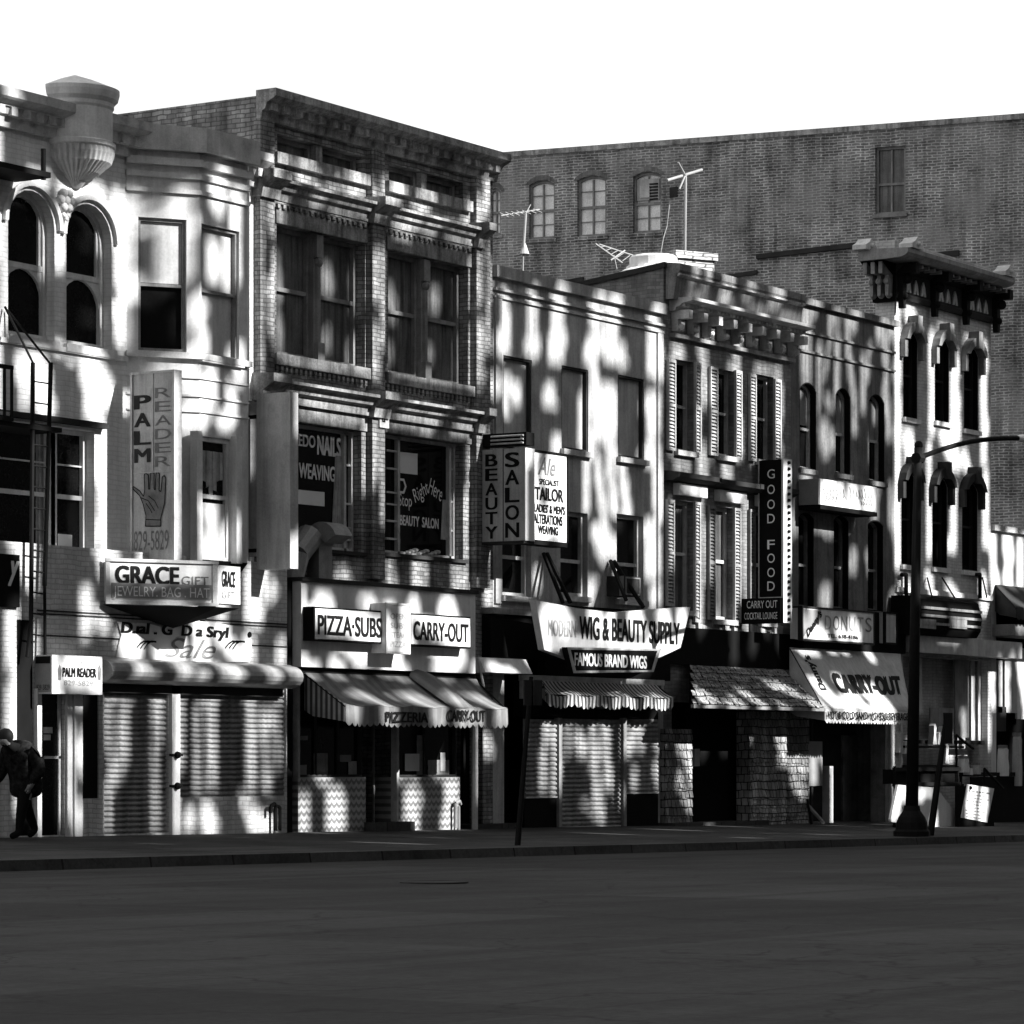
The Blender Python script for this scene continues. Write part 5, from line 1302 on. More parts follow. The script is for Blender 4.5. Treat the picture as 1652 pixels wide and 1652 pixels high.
# ------------------------------------------------------------------ dark stucco house
X5 = X(1443)
xl = X4 + .005
b5 = house('dark_stucco_house', 'dark stained stucco house with narrow arch-headed windows', X4 + .1)
zt5 = Z(1358, 504)
u5 = [R0(1290, 1317, 617, 757, ), R0(1348, 1372, 626, 765), R0(1402, 1427, 636, 777)]
l5 = [R0(1288, 1313, 827, 980), R0(1345, 1369, 832, 983), R0(1400, 1425, 839, 986)]
u5 = [(*h[:4], .18) for h in u5]; l5 = [(*h[:4], .12) for h in l5]
gd = (X(1306), X(1433), base(X4) - .4, Z(1360, 1150), 0)
m = MB(); wall(m, xl, X5, ZB, zt5, 0, u5 + l5 + [gd], .26); shell(m, xl, X5, ZB, zt5, 10, .8)
m.build('wall', 'dark_plaster', b5)
MB().poly([(xl, .02, zt5 - .02), (X5, .02, zt5 - .02), (X5, 10, zt5 - .8), (xl, 10, zt5 - .8)]).build('roof', 'tar', b5)
MB().sweep([(.3, zt5 + .1), (-.12, zt5 + .1), (-.12, zt5 - .04), (0, zt5 - .04), (.3, zt5)], xl, X5 - .005).build('coping', 'dark_plaster', b5)
for dz in (-.62, -1.05): MB().box(xl, X5 - .01, -.05, .003, zt5 + dz - .05, zt5 + dz).build('string_course', 'dark_plaster', b5)
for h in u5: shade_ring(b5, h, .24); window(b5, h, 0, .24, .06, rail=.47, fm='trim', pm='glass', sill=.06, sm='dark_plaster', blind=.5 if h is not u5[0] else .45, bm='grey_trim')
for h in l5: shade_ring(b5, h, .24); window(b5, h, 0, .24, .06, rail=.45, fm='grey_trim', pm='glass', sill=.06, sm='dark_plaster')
MB().box(gd[0], gd[1], 1.0, 1.06, ZB, gd[3]).build('door', 'dark_trim', b5)
MB().box(X(1366, 1.0) - .3, X(1390, 1.0), .95, .998, base(X5), base(X5) + 2.0).build('door_leaf', 'grey_trim', b5)
MB().box(gd[0] - .0, gd[0] + .08, -.05, .1, base(X4) - .1, gd[3]).build('door_post', 'dark_trim', b5)
x0, x1 = X(1337, -.06), X(1343, -.06); MB().box(x0, x1, -.08, .1, base(x0) - .1, Z(1340, 1236, -.06)).build('door_post', 'trim', b5)
x0, x1 = X(1427, -.06), X(1433, -.06); MB().box(x0, x1, -.08, .3, base(x0) - .1, Z(1430, 1165)).build('door_post', 'grey_trim', b5)
x0, x1 = X(1435, -.1), X(1441, -.1); MB().box(x0, x1, -.13, .1, base(x0) - .1, Z(1438, 1165)).build('door_post', 'trim', b5)
MB().box(xl + .05, X5 - .03, -.3, -.004, Z(1358, 1050), Z(1358, 985)).build('shop_fascia', 'black', b5)
m = MB()
q = RC(1303, 1325, 1196, 1268, -.06); MB().box(q[0], q[1], -.09, -.01, q[2], q[3]).build('wall_poster', 'sign_mid', b5)
y = -.55
x0, x1, z0, z1 = RC(1323, 1414, 779, 820, y)
sg = sign('upper_sign', 'white box sign with illegible grey script between the two rows of narrow windows', (x0, y, z0))
MB().box(x0, x1, y, -.02, z0, z1).build('sign_box', 'sign_white', sg)
MB().box(x0 - .0, x1 + .02, y - .01, -.02, z0 - .1, z0 - .003).build('sign_base', 'black', sg)
MB().box(x0 - .03, x0 - .003, y + .02, -.04, z0, z1).build('side_face', 'sign_mid', sg)
random.seed(3)
m = MB()
def scribble(m, u0, u1, vc, amp, n, y, wd, slope=.12):
    P = []
    for k in range(n * 4 + 1):
        q = k / (n * 4); a = k * math.pi / 2
        P.append((u0 + (u1 - u0) * q + 2.0 * math.sin(a + .8), vc + slope * (u1 - u0) * q + amp * math.cos(a) * (.6 + .7 * random.random())))
    for (a, b), (c_, d) in zip(P[:-1], P[1:]):
        p0, p1 = (X(a, y), Z(a, b, y)), (X(c_, y), Z(c_, d, y))
        m.prism([(p0[0] - wd, p0[1]), (p0[0] + wd, p0[1] - wd), (p1[0] + wd, p1[1]), (p1[0] - wd, p1[1] + wd)], y - .006, y - .001)
for a in ((1327, 1364, 794, 7, 7), (1370, 1408, 796, 8, 8), (1388, 1408, 811, 3, 5), (1330, 1352, 803, 4, 4)): scribble(m, *a, y, .014)
m.build('script_lettering', 'ink_grey', sg)
y = -.62
x0, x1, z0, z1 = RC(1295, 1409, 985, 1034, y)
sg = sign('doughnut_sign', 'white sign with grey doughnut lettering and a dark slanted corner', (x0, y, z0))
MB().box(x0, x1, y, -.31, z0, z1).build('sign_board', 'sign_white', sg)
m = MB(); m.prism([(x0 + .02, z0 + .03), (X(1325, y), z1 - .03), (x0 + .02, z1 - .03)], y - .004, y - .001); m.build('corner_panel', 'sign_mid', sg)
m = MB(); m.ring(outline(x0 - .04, x1 + .04, z0 - .04, z1 + .04), outline(x0, x1, z0, z1), y - .02, y + .1); m.build('sign_frame', 'dark_trim', sg)
xc, zc_ = X(1313, y), Z(1313, 1007, y); text(sg, F0, "Danny's", xc - .42, xc + .42, zc_ - .11, zc_ + .11, y - .008, 'ink', bold=.03, shear=.2, rot=R(37), name='script_lettering')
for k, ch in enumerate('DONUTS'):
    tpx(sg, F0, ch, 1331 + k * 13, 1341 + k * 13, 993 + k * .7, 1016 + k * .8, y - .004, 'ink_grey' if ch in 'ONS' and k < 3 or k == 5 else 'ink_pale', bold=-.01)
tpx(sg, F0, 'TEL. 638-4186', 1335, 1384, 1024, 1030, y - .003, 'ink', bold=.02, name='phone_number')
aw5, g5 = awning('carry_out_awning', 'pale canvas awning with heavy black capitals over the dark doorway', 1274, 1452, 1050, -.31, 1331, 1470, 1146, -1.2, 18, 'canvas_white', scal=.12, sag=.03, smat='canvas_white')
xa, xb, fa, fb, za, zb2, zv = g5
# lettering laid on the sloping cloth
def slope_text(par, s, p0, p1, q0, q1, mat, bold, g, yt, yf, rot90=False, shear=0, name='lettering'):
    xa, xb, fa, fb, za, zb2, zv = g
    o = text(par, F0, s, 0, 1, 0, 1, 0, mat, bold, shear, name)
    org = np.array(par['org'])
    for v in o.data.vertices:
        c = np.array(v.co) + org
        a, b = (c[0], c[2]) if not rot90 else (1 - c[2], c[0])
        p, q = p0 + (p1 - p0) * a, q1 + (q0 - q1) * b
        x = (xa + (xb - xa) * p) * (1 - q) + (fa + (fb - fa) * p) * q
        yy = yt + (yf - yt) * q; zz = za + (zb2 - za) * q - .03 * 4 * q * (1 - q) * (1 + .4 * math.sin(p * 19))
        nn = np.array([0, -(za - zb2), (yt - yf)]); nn = np.array([0, nn[1], nn[2]]) / np.linalg.norm(nn)
        v.co = Vector(np.array([x, yy, zz]) + np.array([0, -(za - zb2), (yt - yf)]) / math.hypot(za - zb2, yt - yf) * .02 - org)
    return o
slope_text(aw5, 'CARRY-OUT', .25, .93, .40, .70, 'ink', .05, g5, -.31, -1.2)
slope_text(aw5, "Danny's", .07, .15, .12, .66, 'ink', .03, g5, -.31, -1.2, rot90=True, name='script_lettering')
tpx(aw5, F0, 'HOT & COLD SANDWICHES & BEVERAGES', 1335, 1468, 1149, 1161, -1.245, 'ink', bold=.02, name='valance_lettering')
y = -.45
x0, x1, z0, z1 = RC(1428, 1446, 989, 1038, y)
sg = sign('narrow_sign', 'narrow upright pale sign box at the edge of the white corner house', (x0, y, z0))
MB().box(x0, x1, y, -.06, z0, z1).build('sign_box', 'sign_grey', sg)
MB().ring(outline(x0 - .02, x1 + .02, z0 - .02, z1 + .02), outline(x0 + .02, x1 - .02, z0 + .02, z1 - .02), y - .02, y + .05).build('sign_frame', 'iron', sg)
bx, by = X(1312, -.9), -.9
br = thing('leaning_pipe', 'short metal pipe leaning against the shingled wall', 'pipe', (bx, by, walk(bx, by)))
m = MB(); m.tube((X(1328, -1.1), -1.1, walk(X(1328, -1.1), -1.1) + .04), (X(1304, -.45), -.45, Z(1304, 1300, -.45)), .04); m.build('shaft', 'grey_trim', br)
MB().tube((X(1309, -.7), -.7, walk(bx, by)), (X(1302, -.45), -.45, Z(1302, 1290, -.45)), .03).build('brace', 'iron', br)

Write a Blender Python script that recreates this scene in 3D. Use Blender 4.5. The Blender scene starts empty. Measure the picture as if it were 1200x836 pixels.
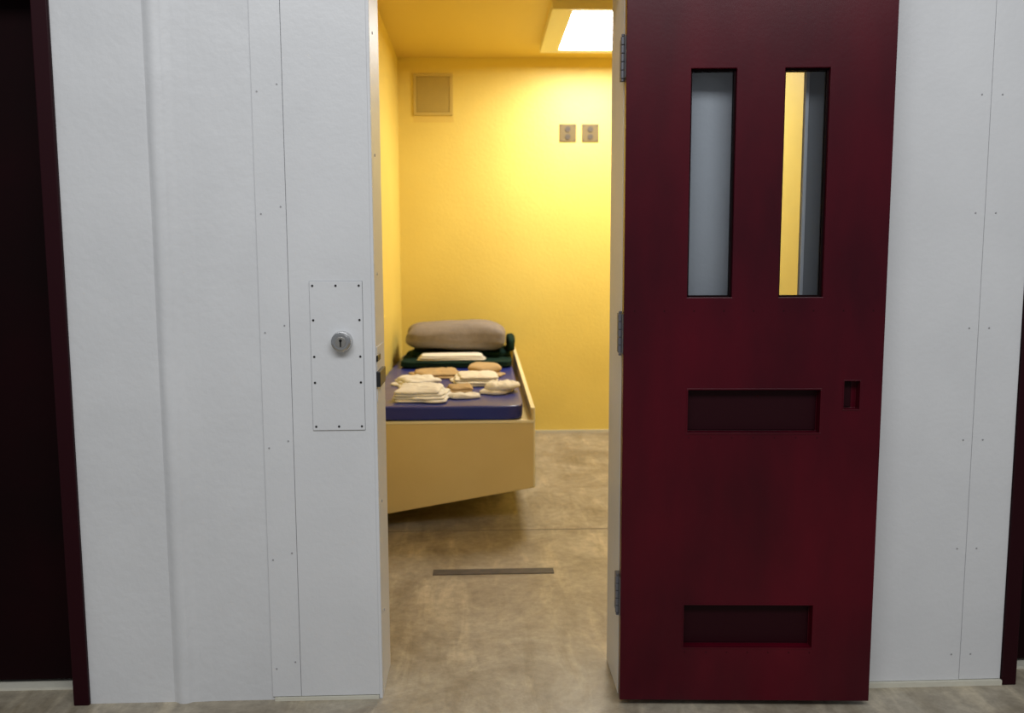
import bpy, bmesh, math, random
from mathutils import Matrix, Vector, noise
random.seed(4)
sc=bpy.context.scene
COL=sc.collection

# ---------------------------------------------------------------- materials
def mat(name, col, rough=.5, metal=0, col2=None, nscale=6, ndetail=6, bump=0, bscale=60, spec=.5, ramp=(.35,.7), emit=None, stretch=None, coat=0, bump2=0, b2scale=5):
    m=bpy.data.materials.new(name); m.use_nodes=True
    nt=m.node_tree; b=nt.nodes['Principled BSDF']
    b.inputs['Base Color'].default_value=(*col,1)
    b.inputs['Roughness'].default_value=rough
    b.inputs['Metallic'].default_value=metal
    b.inputs['Specular IOR Level'].default_value=spec
    b.inputs['Coat Weight'].default_value=coat
    tc=nt.nodes.new('ShaderNodeTexCoord'); vec=tc.outputs['Object']
    if stretch:
        mp=nt.nodes.new('ShaderNodeMapping'); mp.inputs['Scale'].default_value=stretch
        nt.links.new(vec,mp.inputs['Vector']); vec2=mp.outputs['Vector']
    else: vec2=vec
    if col2:
        n=nt.nodes.new('ShaderNodeTexNoise'); n.inputs['Scale'].default_value=nscale; n.inputs['Detail'].default_value=ndetail
        n.inputs['Roughness'].default_value=.55
        r=nt.nodes.new('ShaderNodeValToRGB')
        r.color_ramp.elements[0].position=ramp[0]; r.color_ramp.elements[1].position=ramp[1]
        r.color_ramp.elements[0].color=(*col,1); r.color_ramp.elements[1].color=(*col2,1)
        nt.links.new(vec2,n.inputs['Vector']); nt.links.new(n.outputs['Fac'],r.inputs['Fac'])
        nt.links.new(r.outputs['Color'],b.inputs['Base Color'])
    last=None
    for s,st in ((bscale,bump),(b2scale,bump2)):
        if st:
            n=nt.nodes.new('ShaderNodeTexNoise'); n.inputs['Scale'].default_value=s; n.inputs['Detail'].default_value=4
            bp=nt.nodes.new('ShaderNodeBump'); bp.inputs['Strength'].default_value=st; bp.inputs['Distance'].default_value=.01
            nt.links.new(vec,n.inputs['Vector']); nt.links.new(n.outputs['Fac'],bp.inputs['Height'])
            if last: nt.links.new(last,bp.inputs['Normal'])
            last=bp.outputs['Normal']
    if last: nt.links.new(last,b.inputs['Normal'])
    if emit:
        b.inputs['Emission Color'].default_value=(*emit[0],1); b.inputs['Emission Strength'].default_value=emit[1]
    return m

WHITE=mat('white_painted_steel',(.64,.65,.66),.42,col2=(.70,.71,.72),nscale=2.5,bump=.12,bscale=45,bump2=.4,b2scale=4,spec=.45)
WHITE2=mat('white_panel_paint',(.65,.66,.67),.42,col2=(.70,.71,.72),nscale=3,bump=.08,bscale=70,bump2=.2,b2scale=3,spec=.45)
GAP=mat('seam_shadow_gray',(.25,.26,.27),.8)
CREAM=mat('cream_caulk',(.62,.60,.50),.7,bump=.2)
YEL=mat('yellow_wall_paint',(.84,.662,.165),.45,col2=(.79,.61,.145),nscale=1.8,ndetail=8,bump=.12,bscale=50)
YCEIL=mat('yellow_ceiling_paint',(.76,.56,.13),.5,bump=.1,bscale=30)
BEDM=mat('yellow_bed_paint',(.70,.54,.23),.42,col2=(.65,.49,.195),nscale=2,bump=.03)
BEDE=mat('bed_rim_paint',(.84,.74,.44),.4)
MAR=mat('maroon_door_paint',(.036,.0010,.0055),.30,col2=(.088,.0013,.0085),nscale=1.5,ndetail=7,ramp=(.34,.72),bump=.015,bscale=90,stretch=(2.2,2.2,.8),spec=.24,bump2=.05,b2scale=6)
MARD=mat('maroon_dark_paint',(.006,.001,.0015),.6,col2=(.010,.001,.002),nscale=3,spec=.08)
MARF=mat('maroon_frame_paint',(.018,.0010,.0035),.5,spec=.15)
FRAMEG=mat('window_frame_shade_gray',(.24,.245,.25),.45,spec=.4)  # darkened gray: shading in the gap behind the door, put into the colour
CHROME=mat('brushed_steel',(.62,.62,.62),.25,1)
STEELD=mat('dull_steel',(.35,.34,.32),.45,.8)
HINGE=mat('painted_hinge_steel',(.16,.16,.18),.5,.3)
BLACK=mat('black_hardware',(.012,.012,.012),.4)
SCREW=mat('screw_zinc',(.36,.36,.37),.5,.3)
VENT=mat('vent_tan_paint',(.56,.42,.11),.6)
VENTD=mat('vent_recess',(.42,.31,.08),.8)
OUTP=mat('outlet_plate_bronze',(.16,.115,.042),.5,.0,spec=.3)
OUTS=mat('outlet_socket_brown',(.07,.05,.025),.5)
LAMPF=mat('lamp_frame_cream',(.85,.78,.5),.5)
LAMP=mat('lamp_diffuser',(1,1,1),.5,emit=((1,.97,.94),31))
BLUE=mat('blue_vinyl',(.017,.029,.22),.30,bump=.15,bscale=9,bump2=.6,b2scale=5,spec=.45)
PILL=mat('pillow_ticking',(.27,.235,.205),.9,col2=(.235,.20,.175),nscale=30,bump=.3,bscale=60,spec=.1)
GREEN=mat('green_wool_blanket',(.012,.030,.022),.95,bump=.4,bscale=80,spec=.05)
LINEN=mat('white_linen',(.80,.77,.69),.9,bump=.2,bscale=40,spec=.1)
LINEN2=mat('cream_terry',(.77,.72,.60),.95,bump=.3,bscale=90,spec=.1)
TAN=mat('tan_knit',(.50,.36,.19),.95,bump=.3,bscale=70,spec=.1)
STRIP=mat('rusty_floor_strip',(.04,.032,.02),.6,col2=(.085,.062,.04),nscale=20)
JOINT=mat('floor_joint',(.19,.165,.12),.9)

def concrete():
    m=bpy.data.materials.new('sealed_concrete'); m.use_nodes=True; nt=m.node_tree; b=nt.nodes['Principled BSDF']
    tc=nt.nodes.new('ShaderNodeTexCoord'); L=nt.links.new
    def N(s,d,r=.6,dist=0,src=None):
        n=nt.nodes.new('ShaderNodeTexNoise'); n.inputs['Scale'].default_value=s; n.inputs['Detail'].default_value=d; n.inputs['Roughness'].default_value=r; n.inputs['Distortion'].default_value=dist
        L(src or tc.outputs['Object'],n.inputs['Vector']); return n.outputs['Fac']
    def Rp(f,p0,c0,p1,c1):
        r=nt.nodes.new('ShaderNodeValToRGB'); e=r.color_ramp.elements
        e[0].position=p0;e[0].color=(*c0,1);e[1].position=p1;e[1].color=(*c1,1); L(f,r.inputs['Fac']); return r.outputs['Color']
    def Mu(a,b_):
        mx=nt.nodes.new('ShaderNodeMix'); mx.data_type='RGBA'; mx.blend_type='MULTIPLY'; mx.inputs['Factor'].default_value=1
        L(a,mx.inputs[6]);L(b_,mx.inputs[7]); return mx.outputs[2]
    mp=nt.nodes.new('ShaderNodeMapping'); mp.inputs['Rotation'].default_value=(0,0,.5); mp.inputs['Scale'].default_value=(3.5,.7,1); L(tc.outputs['Object'],mp.inputs['Vector'])
    mp2=nt.nodes.new('ShaderNodeMapping'); mp2.inputs['Rotation'].default_value=(0,0,-.35); mp2.inputs['Scale'].default_value=(5,.8,1); L(tc.outputs['Object'],mp2.inputs['Vector'])
    base=Rp(N(2.4,11,.70,.8),.36,(.245,.205,.145),.64,(.43,.38,.29))
    fine=N(24,9,.75)
    c=Mu(base,Rp(fine,.32,(.74,.74,.74),.68,(1.18,1.18,1.18)))
    c=Mu(c,Rp(N(2.6,8,.65,.5,mp.outputs['Vector']),.52,(1,1,1),.68,(1.42,1.41,1.36)))
    c=Mu(c,Rp(N(1.9,8,.65,.4,mp2.outputs['Vector']),.54,(1,1,1),.72,(.72,.69,.63)))
    L(c,b.inputs['Base Color'])
    b.inputs['Roughness'].default_value=.40; b.inputs['Specular IOR Level'].default_value=.4
    bp=nt.nodes.new('ShaderNodeBump'); bp.inputs['Strength'].default_value=.12; bp.inputs['Distance'].default_value=.01
    L(fine,bp.inputs['Height']);L(bp.outputs['Normal'],b.inputs['Normal'])
    return m
CONC=concrete()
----
--- WORK REQUIRED ---
Show the lines from the data above that contain the string "this".

--- SOLUTION TO THE EXERCISE ---
The Blender Python script for this scene continues. Write part 5, from line 1302 on. More parts follow. The script is for Blender 4.5. Treat the picture as 1652 pixels wide and 1652 pixels high.
Write a Blender Python script that recreates this scene in 3D. Use Blender 4.5. The Blender scene starts empty. Measure the picture as if it were 1200x836 pixels.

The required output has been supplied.